The second mistake occurs with the death of a major character in ORDER OF THE PHOENIX, and, to a lesser degree, in HALF BLOOD PRINCE. This is a mistake very easy for the unwary visitor to fantasyland. All of the great fairy tales (including that One Greatest Fairy Tale that happens to be True) include themes of resurrection, from SNOW WHITE to FARTHEST SHORE to THE LORD OF THE RINGS. Even DAY THE EARTH STOOD STILL had it (sort of). Comic Books have resurrections occur so often that they must put turnstiles on the graveyards in the Marvel Universe. Hence, in order for a character in a fantasy story to be dead and stay dead, the death must be unambiguous, and the rules for resurrection must be laid out plain and clear.

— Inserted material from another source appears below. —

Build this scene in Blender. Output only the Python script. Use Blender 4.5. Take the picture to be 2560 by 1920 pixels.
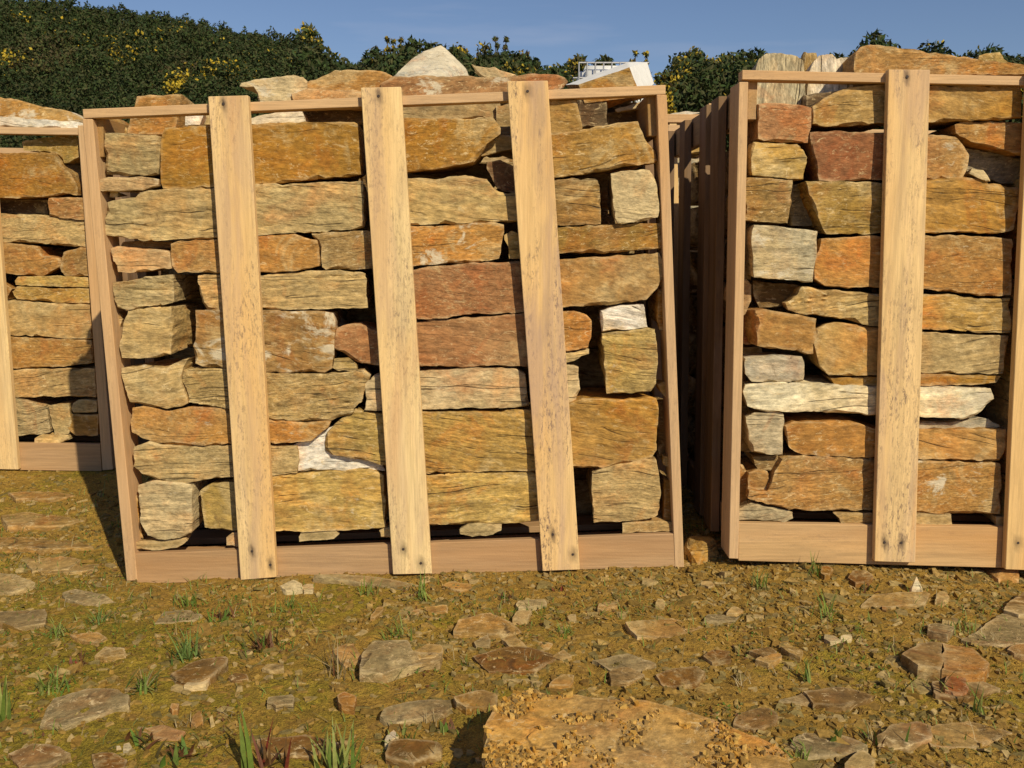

To make sure a character in a fantasy stays dead, you have to show the body. The Apostle Thomas must come by and put his hands in the wounds. The Munchkin coroner must aver he’s thoroughly examined her; and the Witch not only merely dead, but really quite sincerely dead. Then you have put garlic in his mouth, cut off his head, and stake him through the heart: OTHERWISE YOUR READERS WILL EXPECT YOUR GANDALF TO RISE UP AGAIN.
Now, this problem is particularly acute in Rowling’s background. The whole point, the whole root of evil of Lord Voldemort, is his necromantic quest for life and more life. It is an ancient and honorable theme: the source of the Unnatural in FARTHEST SHORE was the same unholy desire to use magic to extend life. But one this means that none of the characters can come back from the dead. To resurrect a dead character would be to violate the whole moral principle Harry Potter and the Good Guys are fighting for. Hence any character who dies must die unambiguously. Rowling does not do this. Her characters die offstage. Fantasy readers know that a man who vanishes in a puff of smoke might have been teleported away, not disintegrated, but mainstream readers have not been conditioned by decade of false deaths to assume this, and so mainstream writers do not know that they need to emphasize a death in order to make it unambiguous.